- What is expected
Copy out every line containing the word "scene".
** begin **
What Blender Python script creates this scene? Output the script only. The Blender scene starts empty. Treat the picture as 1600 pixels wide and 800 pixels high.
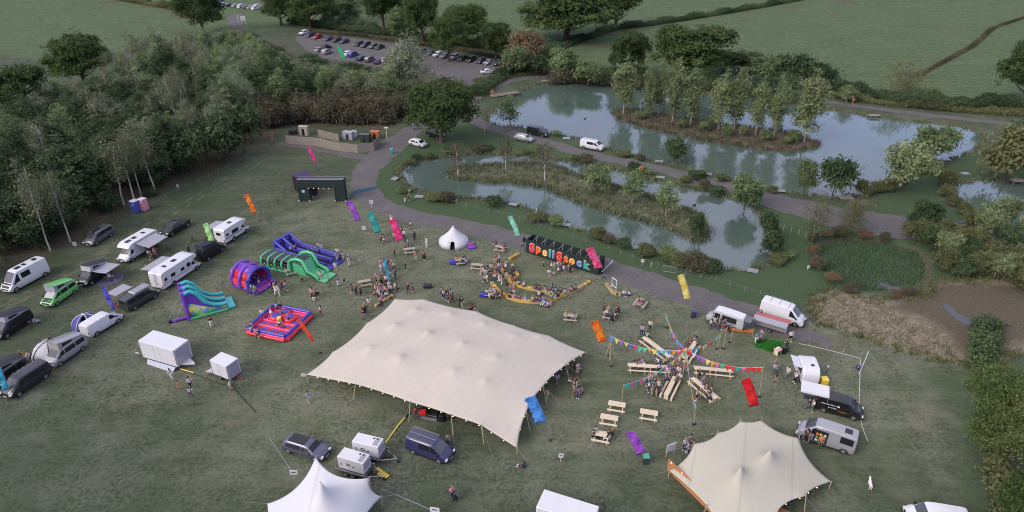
import bpy, bmesh, math, random
import numpy as np
from mathutils import Vector, Matrix
random.seed(7); np.random.seed(7)
R = math.radians; PI = math.pi
scene = bpy.context.scene
COL = scene.collection
# ------------------------------------------------------------------ camera
CAMH = 52.0; PITCH = R(29.3); FPX = 1067.0
cam_d = bpy.data.cameras.new('camera'); cam = bpy.data.objects.new('camera', cam_d); COL.objects.link(cam)
cam.location = (0, 0, CAMH); cam.rotation_euler = (R(90) - PITCH, 0, 0)
cam_d.sensor_width = 36; cam_d.lens = 36*FPX/1600; cam_d.clip_end = 8000; cam_d.clip_start = 0.5
scene.camera = cam
CP, SP = math.cos(PITCH), math.sin(PITCH)
def ray(u, v):
    x = (u-800)/FPX; y = (400-v)/FPX
    return Vector((x, CP + y*SP, -SP + y*CP))
def P(u, v, z=0.0):                       # where the ray of a photo pixel meets the level z
    d = ray(u, v); t = (CAMH-z)/(-d.z)
    return Vector((d.x*t, d.y*t, z))
def zat(Y, v):                            # height seen at photo row v above a ground point at distance Y
    k = (400-v)/FPX
    return CAMH - Y*(SP-k*CP)/(CP+k*SP)
def atY(u, v, Y):
    d = ray(u, v); t = Y/d.y
    return Vector((d.x*t, Y, CAMH+d.z*t))
def pxm(u, v):                            # photo pixels per metre at ground point
    p = P(u, v); return FPX/(p.y*CP+CAMH*SP)
# ------------------------------------------------------------------ materials
MATS = {}
def srgb(r, g, b):
    f = lambda c: (c/255/12.92) if c/255 <= 0.04045 else ((c/255+0.055)/1.055)**2.4
    return (f(r), f(g), f(b))
def mat(name, col, rough=0.6, metal=0.0, var=0.12, scale=3.0, spec=0.5, bump=0.0, coat=0.0, trans=0.0, emit=None, dirt=0.0):
    if name in MATS: return MATS[name]
    m = bpy.data.materials.new(name); m.use_nodes = True
    nt = m.node_tree; b = nt.nodes['Principled BSDF']
    tc = nt.nodes.new('ShaderNodeTexCoord'); n = nt.nodes.new('ShaderNodeTexNoise')
    n.inputs['Scale'].default_value = scale; n.inputs['Detail'].default_value = 4
    nt.links.new(tc.outputs['Object'], n.inputs['Vector'])
    mx = nt.nodes.new('ShaderNodeMix'); mx.data_type = 'RGBA'
    c = list(col)[:3]
    mx.inputs[6].default_value = [max(0, x*(1-var)) for x in c]+[1]
    mx.inputs[7].default_value = [min(1, x*(1+var)) for x in c]+[1]
    nt.links.new(n.outputs['Fac'], mx.inputs[0])
    out = mx.outputs[2]
    if dirt:
        n2 = nt.nodes.new('ShaderNodeTexNoise'); n2.inputs['Scale'].default_value = scale*0.6; n2.inputs['Detail'].default_value = 6; n2.inputs['Roughness'].default_value = .7
        nt.links.new(tc.outputs['Object'], n2.inputs['Vector'])
        rp = nt.nodes.new('ShaderNodeValToRGB'); rp.color_ramp.elements[0].position = .5; rp.color_ramp.elements[1].position = .75
        nt.links.new(n2.outputs['Fac'], rp.inputs[0])
        ml = nt.nodes.new('ShaderNodeMath'); ml.operation = 'MULTIPLY'; ml.inputs[1].default_value = dirt
        nt.links.new(rp.outputs[0], ml.inputs[0])
        m2 = nt.nodes.new('ShaderNodeMix'); m2.data_type = 'RGBA'; m2.inputs[7].default_value = (0.16, .14, .11, 1)
        nt.links.new(ml.outputs[0], m2.inputs[0]); nt.links.new(out, m2.inputs[6]); out = m2.outputs[2]
    nt.links.new(out, b.inputs['Base Color'])
    b.inputs['Roughness'].default_value = rough; b.inputs['Metallic'].default_value = metal
    b.inputs['Specular IOR Level'].default_value = spec; b.inputs['Coat Weight'].default_value = coat
    if emit:
        b.inputs['Emission Color'].default_value = (*c, 1); b.inputs['Emission Strength'].default_value = emit
    if bump:
        bp = nt.nodes.new('ShaderNodeBump'); bp.inputs['Strength'].default_value = bump; bp.inputs['Distance'].default_value = .05
        nt.links.new(n.outputs['Fac'], bp.inputs['Height']); nt.links.new(bp.outputs[0], b.inputs['Normal'])
    MATS[name] = m
    return m
def paint(name, col, **k): return mat('paint_'+name, col, rough=.28, coat=.4, var=.04, scale=1.2, dirt=.12, **k)
def cloth(name, col, **k): return mat('cloth_'+name, col, rough=.85, spec=.2, var=.10, scale=6, **k)
GLASS = mat('dark_glass', (.012, .014, .018), rough=.16, spec=.5, var=.1)
WSCREEN = mat('windscreen_glass', (.05, .055, .065), rough=.05, spec=.9, var=.5, scale=1.3)
BLACK = mat('black_plastic', (.012, .012, .013), rough=.55)
TYRE = mat('tyre_rubber', (.014, .014, .014), rough=.8)
RIM = mat('alloy', (.35, .35, .37), rough=.35, metal=.7)
LAMP = mat('headlamp_glass', (.6, .6, .62), rough=.1, spec=.8)
RED = mat('tail_lamp', (.3, .01, .01), rough=.2)
STEEL = mat('galvanised_steel', (.34, .34, .36), rough=.45, metal=.5, dirt=.2)
CHASSIS = mat('chassis_steel', (.05, .05, .055), rough=.6)
WOODP = mat('bare_timber', (.60, .50, .37), rough=.8, var=.25, scale=5)
WOODG = mat('weathered_timber', (.23, .20, .17), rough=.9, var=.35, scale=4, bump=.3)
POLE = mat('bamboo_pole', (.42, .34, .20), rough=.7)
WHITE = paint('white', (.60, .60, .63))
BULB = mat('festoon_bulb', (1, .82, .5), emit=1.1)
# ------------------------------------------------------------------ mesh builder
class MB:
    def __init__(s): s.v = []; s.f = []; s.m = []; s.mats = []; s.cur = 0
    def use(s, m):
        if m not in s.mats: s.mats.append(m)
        s.cur = s.mats.index(m); return s
    def add(s, vs, fs):
        o = len(s.v); s.v += [tuple(x) for x in vs]
        for f in fs: s.f.append(tuple(i+o for i in f)); s.m.append(s.cur)
        return s
    def box(s, c, d, rz=0, top=None, M=None):
        x, y, z = d[0]/2, d[1]/2, d[2]/2
        tx, ty = (x, y) if top is None else (top[0]/2, top[1]/2)
        vs = [(-x,-y,-z),(x,-y,-z),(x,y,-z),(-x,y,-z),(-tx,-ty,z),(tx,-ty,z),(tx,ty,z),(-tx,ty,z)]
        cs, sn = math.cos(rz), math.sin(rz)
        o = []
        for a in vs:
            p = Vector((a[0]*cs-a[1]*sn+c[0], a[0]*sn+a[1]*cs+c[1], a[2]+c[2]))
            o.append(M @ p if M else p)
        return s.add(o, [(0,3,2,1),(4,5,6,7),(0,1,5,4),(1,2,6,5),(2,3,7,6),(3,0,4,7)])
    def tube(s, pts, r, n=8, cap=True, closed=False):
        pts = [Vector(p) for p in pts]; N = len(pts)
        rs = r if isinstance(r, (list, tuple)) else [r]*N
        vs = []; up = Vector((0,0,1))
        prev = None
        for i, p in enumerate(pts):
            a = pts[i-1] if (i > 0 or closed) else p; b = pts[(i+1) % N] if (i < N-1 or closed) else p
            t = (b-a)
            t = t.normalized() if t.length > 1e-9 else Vector((0,0,1))
            if prev is None:
                ref = up if abs(t.z) < .9 else Vector((1,0,0))
                x = t.cross(ref).normalized()
            else:
                x = (prev - t*prev.dot(t)); x = x.normalized() if x.length > 1e-6 else t.cross(up).normalized()
            prev = x; y = t.cross(x)
            for k in range(n):
                an = 2*PI*k/n; vs.append(p + (x*math.cos(an)+y*math.sin(an))*rs[i])
        fs = []
        M = N if closed else N-1
        for i in range(M):
            j = (i+1) % N
            for k in range(n):
                fs.append((i*n+k, i*n+(k+1)%n, j*n+(k+1)%n, j*n+k))
        if cap and not closed:
            fs.append(tuple(range(n-1,-1,-1))); fs.append(tuple((N-1)*n+k for k in range(n)))
        return s.add(vs, fs)
    def bar(s, a, b, w, h=None):
        a, b = Vector(a), Vector(b); h = h or w
        t = (b-a).normalized(); ref = Vector((0,0,1)) if abs(t.z) < .95 else Vector((1,0,0))
        x = t.cross(ref).normalized()*w/2; y = t.cross(x).normalized()*h/2
        vs = [a-x-y, a+x-y, a+x+y, a-x+y, b-x-y, b+x-y, b+x+y, b-x+y]
        return s.add(vs, [(0,3,2,1),(4,5,6,7),(0,1,5,4),(1,2,6,5),(2,3,7,6),(3,0,4,7)])
    def lathe(s, prof, c=(0,0,0), n=20, squash=None):
        vs = []
        for (r, z) in prof:
            for k in range(n):
                a = 2*PI*k/n; vs.append((c[0]+r*math.cos(a), c[1]+r*math.sin(a), c[2]+z))
        fs = [(i*n+k, i*n+(k+1)%n, (i+1)*n+(k+1)%n, (i+1)*n+k) for i in range(len(prof)-1) for k in range(n)]
        if prof[0][0] > 1e-4: fs.append(tuple(range(n-1,-1,-1)))
        if prof[-1][0] > 1e-4: fs.append(tuple((len(prof)-1)*n+k for k in range(n)))
        return s.add(vs, fs)
    def disc(s, c, r, ax=1, n=18, th=.02):     # a short cylinder along y (ax=1) or x (0) or z (2)
        d = [Vector((1,0,0)), Vector((0,1,0)), Vector((0,0,1))][ax]*th/2
        return s.tube([Vector(c)-d, Vector(c)+d], r, n)
    def ball(s, c, r, n=8, m=6, sq=(1,1,1)):
        pr = [(max(1e-5, r*math.sin(PI*i/m)), -r*math.cos(PI*i/m)) for i in range(m+1)]
        o = len(s.v); s.lathe(pr, (0,0,0), n)
        for i in range(o, len(s.v)):
            x,y,z = s.v[i]; s.v[i] = (c[0]+x*sq[0], c[1]+y*sq[1], c[2]+z*sq[2])
        return s
    def quad(s, a, b, c, d): return s.add([a,b,c,d], [(0,1,2,3)])
    def prism(s, poly, y0, y1):                # polygon in x,z extruded along y
        n = len(poly)
        vs = [(x, y0, z) for x, z in poly]+[(x, y1, z) for x, z in poly]
        fs = [tuple(range(n)), tuple(range(2*n-1, n-1, -1))]+[(i, i+n, (i+1)%n+n, (i+1)%n) for i in range(n)]
        return s.add(vs, fs)
    def mesh(s, name, m=None, smooth=None):
        me = bpy.data.meshes.new(name); me.from_pydata(s.v, [], s.f)
        mats = s.mats if s.mats else ([m] if m else [])
        for x in mats: me.materials.append(x)
        if s.mats: me.polygons.foreach_set('material_index', s.m)
        if smooth is not None:
            me.polygons.foreach_set('use_smooth', [True]*len(me.polygons))
            me.set_sharp_from_angle(angle=R(smooth))
        me.update(); return me
    def build(s, name, m=None, parent=None, smooth=35, label=None):
        return link(name, s.mesh(name, m, smooth), parent, label)
def link(name, me, parent=None, label=None):
    o = bpy.data.objects.new(name, me); COL.objects.link(o)
    if parent is not None: o.parent = parent
    if label: o['label'] = label
    return o
def tag(o, label=None, cat=None, group=None, kind=None):
    if label: o['label'] = label
    if cat: o['category'] = cat
    if group: o['group'] = group
    if kind: o['kind'] = kind
    return o
def thing(name, label, cat, loc=(0,0,0), rz=0, group=None, scale=1):
    o = bpy.data.objects.new(name, None); COL.objects.link(o); o.empty_display_size = .3
    o.location = loc; o.rotation_euler = (0,0,rz)
    o.scale = (scale,)*3 if not isinstance(scale, (tuple, list)) else scale
    return tag(o, label, cat, group)
KIDS = {}
def copy_tree(o, parent=None):
    c = o.copy(); COL.objects.link(c)
    if parent is not None: c.parent = parent
    for ch in [x for x in ALLKIDS(o)]: copy_tree(ch, c)
    return c
def ALLKIDS(o):
    return list(o.children)
def setmat(o, m, i=0):
    o.material_slots[i].link = 'OBJECT'; o.material_slots[i].material = m
LABELS = {}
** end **
- Solution for this problem
What Blender Python script creates this scene? Output the script only. The Blender scene starts empty. Treat the picture as 1600 pixels wide and 800 pixels high.
scene = bpy.context.scene
COL = scene.collection
scene.camera = cam